Sep 9, 2011

Summer

Summer has been and gone. We've had one of the wettest summers ever, and, to tell the truth, I feel more than a little cheated. Anyway, enough of that... Early summer was taken over with preparing for a big party that we had, that already seems like years ago, while the last couple of months or so I've been concentrating on making some linocut prints.

The rediscovery of linocut relief printing has been a really exciting journey for me. My original intention was to prepare a couple of simple b/w prints for the Tryk2 exhibition that I'm taking part in, but I've been really taken by the whole working process, and now I'm thinking that linocuts are something I really want to explore and develop.

For a start, the whole working process itself is really fascinating. I've been doing 'reduction' linocuts, where you have just one linopad, and you dig out sections for each colour. This requires organisation, planning and discipline - qualities I don't bring to the studio - but this also forces you to really slow down and consider composition, colour, value, line, etc, in a way that can be strangely liberating. The technical side of it is really interesting as well, and I've been helped enourmously by the sometimes unwitting virtual mentoring of some fantastic artists and websites, especially Sherrie York and Ian Phillips. And I like the mechanics of it - it makes me feel like a real 'worker', rather than farting around with watercolours, if you know what I mean...

Anyway, you can see my efforts on the website. Steep learning curve. Mountains of rejects litter my studio.

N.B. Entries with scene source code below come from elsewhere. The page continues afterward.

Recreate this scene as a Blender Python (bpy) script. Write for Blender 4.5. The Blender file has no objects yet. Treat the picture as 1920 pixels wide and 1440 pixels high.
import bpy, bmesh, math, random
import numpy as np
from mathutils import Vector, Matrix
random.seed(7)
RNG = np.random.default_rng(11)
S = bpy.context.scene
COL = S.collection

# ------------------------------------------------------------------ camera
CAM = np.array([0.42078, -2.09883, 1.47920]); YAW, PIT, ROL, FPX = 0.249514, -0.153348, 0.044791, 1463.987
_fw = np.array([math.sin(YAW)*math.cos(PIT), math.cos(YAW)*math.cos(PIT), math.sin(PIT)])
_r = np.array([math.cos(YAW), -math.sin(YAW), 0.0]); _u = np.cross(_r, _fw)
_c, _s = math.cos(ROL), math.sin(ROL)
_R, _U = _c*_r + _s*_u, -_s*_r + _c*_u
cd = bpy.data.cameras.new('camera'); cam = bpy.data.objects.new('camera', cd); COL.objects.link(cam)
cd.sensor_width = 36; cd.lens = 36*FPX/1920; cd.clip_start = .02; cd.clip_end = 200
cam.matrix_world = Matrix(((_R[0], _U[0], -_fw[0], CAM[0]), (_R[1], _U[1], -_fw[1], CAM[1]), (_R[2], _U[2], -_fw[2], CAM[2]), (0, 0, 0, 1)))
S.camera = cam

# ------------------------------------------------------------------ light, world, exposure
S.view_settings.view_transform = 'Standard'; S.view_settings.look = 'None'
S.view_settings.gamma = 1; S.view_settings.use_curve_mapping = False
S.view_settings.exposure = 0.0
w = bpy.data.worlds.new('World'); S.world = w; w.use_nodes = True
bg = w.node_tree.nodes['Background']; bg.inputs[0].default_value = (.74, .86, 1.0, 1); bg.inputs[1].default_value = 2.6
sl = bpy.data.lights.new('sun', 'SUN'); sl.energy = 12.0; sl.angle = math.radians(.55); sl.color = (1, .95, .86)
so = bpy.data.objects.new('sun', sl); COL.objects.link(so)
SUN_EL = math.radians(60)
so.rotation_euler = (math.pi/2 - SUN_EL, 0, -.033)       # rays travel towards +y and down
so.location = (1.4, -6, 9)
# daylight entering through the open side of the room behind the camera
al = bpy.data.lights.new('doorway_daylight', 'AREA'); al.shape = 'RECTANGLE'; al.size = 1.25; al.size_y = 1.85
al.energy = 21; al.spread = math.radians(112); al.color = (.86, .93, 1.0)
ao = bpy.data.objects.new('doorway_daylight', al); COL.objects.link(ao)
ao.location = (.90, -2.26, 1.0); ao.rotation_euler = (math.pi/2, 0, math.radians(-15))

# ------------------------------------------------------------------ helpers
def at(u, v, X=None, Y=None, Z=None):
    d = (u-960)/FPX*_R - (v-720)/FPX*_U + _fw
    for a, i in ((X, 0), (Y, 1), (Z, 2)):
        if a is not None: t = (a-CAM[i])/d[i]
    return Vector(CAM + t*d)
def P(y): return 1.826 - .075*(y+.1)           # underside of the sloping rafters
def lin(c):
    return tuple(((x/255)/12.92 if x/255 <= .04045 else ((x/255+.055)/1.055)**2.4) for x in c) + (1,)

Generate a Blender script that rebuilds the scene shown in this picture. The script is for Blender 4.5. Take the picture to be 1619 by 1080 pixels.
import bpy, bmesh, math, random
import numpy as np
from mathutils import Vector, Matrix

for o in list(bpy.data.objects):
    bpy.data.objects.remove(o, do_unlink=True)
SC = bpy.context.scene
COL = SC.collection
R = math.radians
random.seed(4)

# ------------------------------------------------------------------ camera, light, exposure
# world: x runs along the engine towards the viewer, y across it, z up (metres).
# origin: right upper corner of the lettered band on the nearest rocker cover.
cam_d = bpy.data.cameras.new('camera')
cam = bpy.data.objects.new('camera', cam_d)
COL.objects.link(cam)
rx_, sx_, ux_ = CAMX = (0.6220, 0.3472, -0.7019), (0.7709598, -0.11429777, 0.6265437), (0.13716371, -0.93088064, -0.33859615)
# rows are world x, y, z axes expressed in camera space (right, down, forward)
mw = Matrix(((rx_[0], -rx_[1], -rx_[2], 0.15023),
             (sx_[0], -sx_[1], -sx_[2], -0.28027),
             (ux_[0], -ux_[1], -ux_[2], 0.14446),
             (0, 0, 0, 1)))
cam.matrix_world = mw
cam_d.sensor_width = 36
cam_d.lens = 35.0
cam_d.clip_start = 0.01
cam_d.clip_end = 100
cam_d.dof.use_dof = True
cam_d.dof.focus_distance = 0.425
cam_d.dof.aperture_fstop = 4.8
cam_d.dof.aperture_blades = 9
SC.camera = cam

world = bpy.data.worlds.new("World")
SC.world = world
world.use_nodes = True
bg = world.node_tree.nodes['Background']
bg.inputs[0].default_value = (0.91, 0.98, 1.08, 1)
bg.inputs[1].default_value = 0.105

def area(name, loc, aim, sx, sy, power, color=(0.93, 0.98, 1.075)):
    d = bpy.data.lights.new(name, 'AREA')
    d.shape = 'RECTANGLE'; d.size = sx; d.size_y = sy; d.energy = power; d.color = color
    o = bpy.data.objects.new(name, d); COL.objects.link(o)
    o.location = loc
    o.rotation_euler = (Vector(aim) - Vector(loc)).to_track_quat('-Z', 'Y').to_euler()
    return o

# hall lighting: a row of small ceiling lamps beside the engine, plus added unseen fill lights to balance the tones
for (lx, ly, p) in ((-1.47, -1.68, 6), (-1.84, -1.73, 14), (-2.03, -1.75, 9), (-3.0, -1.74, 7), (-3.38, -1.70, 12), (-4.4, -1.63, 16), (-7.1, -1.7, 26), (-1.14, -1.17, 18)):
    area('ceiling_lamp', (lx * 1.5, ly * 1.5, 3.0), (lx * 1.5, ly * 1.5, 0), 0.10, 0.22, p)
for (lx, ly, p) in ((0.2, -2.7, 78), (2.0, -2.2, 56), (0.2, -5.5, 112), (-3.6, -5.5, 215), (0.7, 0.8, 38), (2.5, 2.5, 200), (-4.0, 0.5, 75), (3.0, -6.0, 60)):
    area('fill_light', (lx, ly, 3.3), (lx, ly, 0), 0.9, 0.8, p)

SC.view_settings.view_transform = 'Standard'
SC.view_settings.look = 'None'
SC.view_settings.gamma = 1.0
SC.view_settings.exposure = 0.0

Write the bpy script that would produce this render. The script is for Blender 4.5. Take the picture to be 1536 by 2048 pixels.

Below I've uploaded some photos charting the development of a print I've made of some gulls and waders. This was inspired by some visits I made to a place called 'Dueodde' in early August, a sandy beach on the south eastern tip of the island, where the wet weather had created a large lagoon. For a period this was a really popular stopping-off point for multitudes of waders, gulls and terns, many on their way south after breeding in the Arctic, and a really exciting place to see a lot of different birds all together. The three or four times I went during this period, the light was fantastic, and I was taken with the reflections, ripplies, colours - the whole lot really. The way the shadows and light of the gulls' backs created an almost abstract dappled pattern... the moving reflections...




Well, I made loads of sketches, and started developing some ideas. Original sketches included tons of different waders, caspian, sandwich, and common terns, 3 or 4 gulls species (at one point I think I had about 20 different species in the viewfinder) -but I reigned in the inner bird-nerd and calmed it down a bit. I concentrated on the contrast between the gulls and the oystercatchers, and sprinkled a few dunlin in to create a more lively composition.

On the top left you can see my efforts to reduce the amount of colours to something manageble for a lino print. This was really hard, as I wanted to keep the differece in value between reflections, wings, etc. This image really helped me out. It's amazing how much work the eye does as it seeks to understand surfaces and colours, I think it's called chromatic adaptation...

Anyway, here are the tools, and the linopad, as I was working through it. I highlight the next stage of cutting, to make it easier. Still made a few mistakes though...












This next image shows all the different colours I printed, on the left coloumn, and all the colours on top of each other as they appeared on the paper. 7 in all - far too complicated.